Il y a eu le corps, ensuite, qui s’est mis à crier. Si les mots sont des murmures, les maux sont des hurlements. Ma gorge s’est serrée. C’est physiquement que j’ai perçu cet étouffement. Cette tête sous l’eau. Par mon larynx noué. Par cette boule que je n’arrive pas à sortir. Par ces mots qui murmurent que je n’arrive pas à hurler. 

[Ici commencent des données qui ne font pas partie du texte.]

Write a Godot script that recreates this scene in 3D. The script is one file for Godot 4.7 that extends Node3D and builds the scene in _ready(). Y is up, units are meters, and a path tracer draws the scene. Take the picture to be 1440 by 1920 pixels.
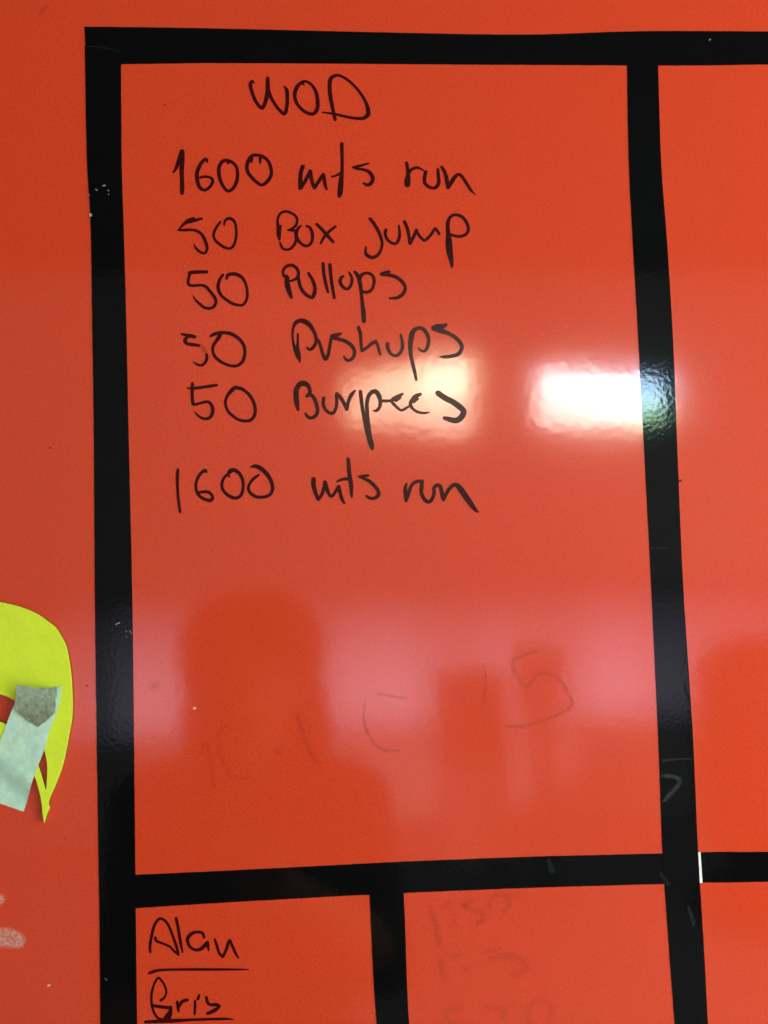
extends Node3D
# A red gloss board ruled with black tape and written on in marker. Board places are millimetres from the point of the board
# straight opposite the camera (x right, y up); the room behind the camera is what the gloss mirrors.

const EYE := 1.68           # camera height above the floor
const DIST := 0.62          # camera to board
const INK := Color(0.046, 0.0072, 0.005)
const CHALK := Color(0.50, 0.52, 0.52)
var M := {}
var rng := RandomNumberGenerator.new()
var grain := FastNoiseLite.new()
var lift := 0
var board: Node3D


func _ready():
	rng.seed = 11
	grain.seed = 4
	grain.frequency = 1.0
	# camera
	var cam := Camera3D.new()
	cam.name = "camera"
	cam.fov = 58.907
	cam.near = 0.05
	cam.far = 60.0
	cam.transform = Transform3D(Basis(Vector3(0.997339, -0.027872, 0.067365), Vector3(0.023731, 0.997824, 0.061507), Vector3(-0.068933, -0.059745, 0.995831)), Vector3(0, EYE, DIST))
	add_child(cam)
	cam.current = true
	# surroundings: an indoor place without sky
	var we := WorldEnvironment.new()
	we.name = "environment"
	var e := Environment.new()
	e.background_mode = Environment.BG_COLOR
	e.background_color = Color(0.02, 0.02, 0.02)
	e.tonemap_mode = Environment.TONE_MAPPER_LINEAR
	e.tonemap_exposure = 1.07
	e.sdfgi_enabled = true
	e.ssao_enabled = true
	e.ssil_enabled = true
	we.environment = e
	add_child(we)
	materials()
	# daylight: two added unseen light panels on the right, an added glow strip, the two high windows and the long low window behind the camera
	light_panel("added unseen light panel close to the right of the board", Vector3(1.74, 1.40, 0.85), Vector2(1.4, 2.5), Color(0.94, 1.0, 0.90), 1.2, 1.54)  # added outside the mirrored view to brighten the board from the right
	light_panel("added unseen light panel facing the back wall", Vector3(2.62, 1.40, 1.80), Vector2(1.5, 2.5), Color(0.95, 1.0, 0.93), 1.5, 1.5, 0.0)  # added to wash the back wall with light, turned away from the board
	window("high_window", "small bright window under the ceiling, widening to one side, with pale warm panes", Vector3(0.05, EYE, 5.17),
		[[0.12, 0.93, 1.18], [0.34, 0.91, 1.25], [0.62, 0.87, 1.29], [0.94, 0.83, 1.35]],
		[[[Color(1.0, 0.82, 0.55), 15.0]], [[Color(1.0, 0.86, 0.57), 23.0], [Color(1.0, 0.82, 0.60), 13.0]], [[Color(1.0, 0.97, 0.68), 36.0], [Color(1.0, 0.88, 0.66), 17.0]]], 0.03)
	window("high_window", "small bright window under the ceiling with blue sky above green leaves", Vector3(1.40, EYE, 5.17),
		[[0.02, 0.90, 1.26], [0.34, 0.87, 1.24], [0.66, 0.87, 1.20], [0.87, 0.89, 1.18]],
		[[[Color(0.95, 0.97, 1.0), 34.0], [Color(1.0, 0.95, 0.8), 26.0]], [[Color(0.8, 0.92, 1.0), 40.0], [Color(1.0, 0.97, 0.80), 34.0]], [[Color(0.42, 0.70, 1.0), 95.0], [Color(0.56, 0.93, 1.0), 105.0], [Color(0.45, 0.85, 0.45), 46.0]]], 0.02)
	window("long_window", "long low window with a pale view behind the camera", Vector3(0.0, EYE, 5.14), [[-1.75, -1.04, -0.17], [-1.3, -1.04, -0.17], [-0.9, -1.04, -0.17], [0.1, -1.04, -0.17], [0.35, -1.04, -0.17], [0.55, -1.04, -0.17], [0.75, -1.04, -0.17], [1, -1.04, -0.17], [1.2, -1.04, -0.17], [1.5, -1.04, -0.17], [1.7, -1.04, -0.17], [2, -1.04, -0.17], [2.35, -1.04, -0.17], [2.95, -1.04, -0.17]],
		[[[Color(0.72, 0.8, 1), 0.35], [Color(0.72, 0.8, 1), 0.72], [Color(0.72, 0.8, 1), 1.12], [Color(0.72, 0.8, 1), 1.47], [Color(0.72, 0.8, 1), 1.73], [Color(0.72, 0.8, 1), 1.84], [Color(0.72, 0.8, 1), 1.28]], [[Color(0.8, 0.72, 0.95), 0.81], [Color(0.8, 0.72, 0.95), 1.67], [Color(0.8, 0.72, 0.95), 2.59], [Color(0.8, 0.72, 0.95), 3.40], [Color(0.8, 0.72, 0.95), 4.00], [Color(0.8, 0.72, 0.95), 4.25], [Color(0.8, 0.72, 0.95), 2.96]], [[Color(0.75, 0.74, 0.98), 0.62], [Color(0.75, 0.74, 0.98), 1.26], [Color(0.75, 0.74, 0.98), 1.96], [Color(0.75, 0.74, 0.98), 2.58], [Color(0.75, 0.74, 0.98), 3.02], [Color(0.75, 0.74, 0.98), 3.22], [Color(0.75, 0.74, 0.98), 2.24]], [[Color(0.86, 0.72, 0.95), 0.90], [Color(0.86, 0.72, 0.95), 1.84], [Color(0.86, 0.72, 0.95), 2.87], [Color(0.86, 0.72, 0.95), 3.77], [Color(0.86, 0.72, 0.95), 4.43], [Color(0.86, 0.72, 0.95), 4.71], [Color(0.86, 0.72, 0.95), 3.28]], [[Color(0.86, 0.7, 0.94), 0.99], [Color(0.86, 0.7, 0.94), 2.02], [Color(0.86, 0.7, 0.94), 3.15], [Color(0.86, 0.7, 0.94), 4.14], [Color(0.86, 0.7, 0.94), 4.86], [Color(0.86, 0.7, 0.94), 5.17], [Color(0.86, 0.7, 0.94), 3.60]], [[Color(0.8, 0.74, 0.96), 0.73], [Color(0.8, 0.74, 0.96), 1.48], [Color(0.8, 0.74, 0.96), 2.31], [Color(0.8, 0.74, 0.96), 3.04], [Color(0.8, 0.74, 0.96), 3.56], [Color(0.8, 0.74, 0.96), 3.79], [Color(0.8, 0.74, 0.96), 2.64]], [[Color(0.76, 0.76, 1), 0.59], [Color(0.76, 0.76, 1), 1.22], [Color(0.76, 0.76, 1), 1.89], [Color(0.76, 0.76, 1), 2.48], [Color(0.76, 0.76, 1), 2.92], [Color(0.76, 0.76, 1), 3.10], [Color(0.76, 0.76, 1), 2.16]], [[Color(0.84, 0.72, 0.95), 0.79], [Color(0.84, 0.72, 0.95), 1.62], [Color(0.84, 0.72, 0.95), 2.52], [Color(0.84, 0.72, 0.95), 3.31], [Color(0.84, 0.72, 0.95), 3.89], [Color(0.84, 0.72, 0.95), 4.14], [Color(0.84, 0.72, 0.95), 2.88]], [[Color(0.76, 0.76, 1), 0.64], [Color(0.76, 0.76, 1), 1.30], [Color(0.76, 0.76, 1), 2.03], [Color(0.76, 0.76, 1), 2.67], [Color(0.76, 0.76, 1), 3.13], [Color(0.76, 0.76, 1), 3.33], [Color(0.76, 0.76, 1), 2.32]], [[Color(0.75, 0.74, 1), 0.70], [Color(0.75, 0.74, 1), 1.44], [Color(0.75, 0.74, 1), 2.24], [Color(0.75, 0.74, 1), 2.94], [Color(0.75, 0.74, 1), 3.46], [Color(0.75, 0.74, 1), 3.68], [Color(0.75, 0.74, 1), 2.56]], [[Color(0.84, 0.7, 0.97), 1.01], [Color(0.84, 0.7, 0.97), 2.07], [Color(0.84, 0.7, 0.97), 3.22], [Color(0.84, 0.7, 0.97), 4.23], [Color(0.84, 0.7, 0.97), 4.97], [Color(0.84, 0.7, 0.97), 5.29], [Color(0.84, 0.7, 0.97), 3.68]], [[Color(0.78, 0.72, 1), 0.77], [Color(0.78, 0.72, 1), 1.57], [Color(0.78, 0.72, 1), 2.45], [Color(0.78, 0.72, 1), 3.22], [Color(0.78, 0.72, 1), 3.78], [Color(0.78, 0.72, 1), 4.02], [Color(0.78, 0.72, 1), 2.80]], [[Color(0.68, 0.78, 1), 0.59], [Color(0.68, 0.78, 1), 1.22], [Color(0.68, 0.78, 1), 1.89], [Color(0.68, 0.78, 1), 2.48], [Color(0.68, 0.78, 1), 2.92], [Color(0.68, 0.78, 1), 3.10], [Color(0.68, 0.78, 1), 2.16]]], 0.01)
	window("added_glow_strip", "added glowing strip near the floor below the long window", Vector3(0.0, EYE, 5.14), [[-0.1, -1.60, -1.08], [0.55, -1.60, -1.08], [1.15, -1.56, -1.08], [1.62, -1.30, -1.08]],
		[[[Color(1.0, 0.88, 0.92), 1.25]], [[Color(1.0, 0.86, 0.95), 1.35]], [[Color(1.0, 0.84, 0.95), 1.5]]], 0.01)  # strip added to lift the sheen low on the board, not a window
	room()
	make_board()
	make_tapes()
	make_writing()
	make_cutout()
	gear()
	photographer()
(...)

Parce que dans le fond, c’est une colère qui sourd en moi. Oui, je joue avec les mots, je m’en amuse. Mais ce n’est pas drôle. C’est une colère qui s’exprime avec douleur. Les tendons d’Achille, aussi. Douloureux, bleus, parfois. Lourd de sens, les tendons d’Achille. Achille : le héros que sa mère a voulu sauver de la mort, mais qui l’a laissé avec cette colère, implacable colère, celle qui peut laisser en déroute une armée entière, qui peut tuer Hector, qui peut traîner un corps sous les remparts d’une ville et sous les yeux d’un père vaincu de tristesse. La colère est en moi et refuse de sortir. Pas une larme, jamais. Je m’efforce de sourire quand je les sens monter et je sers un peu plus les muscles de mon ventre. 

C’est irrationnel. 

Je ne sais pas les raisons de ma colère. Je ne sais pas si c’est contre mes parents ou contre moi que je tempête. Je ne sais pas pourquoi je me ravage. Je m’en veux de n’être jamais qu’une enfant. Je m’en veux de ne pas savoir profiter de ce que la vie me donne. Je m’en veux de n’avoir pas su montrer à mes parents…montrer quoi ? Je ne sais plus. À mon âge, je ne devrais plus avoir rien à prouver à personne. Même à moi ? Pourquoi est-ce que je ne pourrais pas simplement me dire que ça va ? Pourquoi vouloir me faire du mal ? Pourquoi les voix ne se taisent pas ? Pourquoi la raison ne prend pas le contrôle, cette fois encore ? Pourquoi est-ce que ma gorge continue de me faire souffrir ? Pourquoi je ne parviens pas à sublimer cela, comme je l’ai fait par le passé, en écrivant, en chantant, en riant, en parlant, en échangeant ? Simplement en vivant. Je ne vis plus. Je suis retranchée, isolée. 

En écrivant ces lignes, peut-être que comme dans la chanson de Coldplay, il faut que je compte mes démons et qu’avec les bons, je chasse les mauvais. Et tout n’est pas perdu. Est-ce que je le veux ? Si je publie ce roman, c’est que je le veux.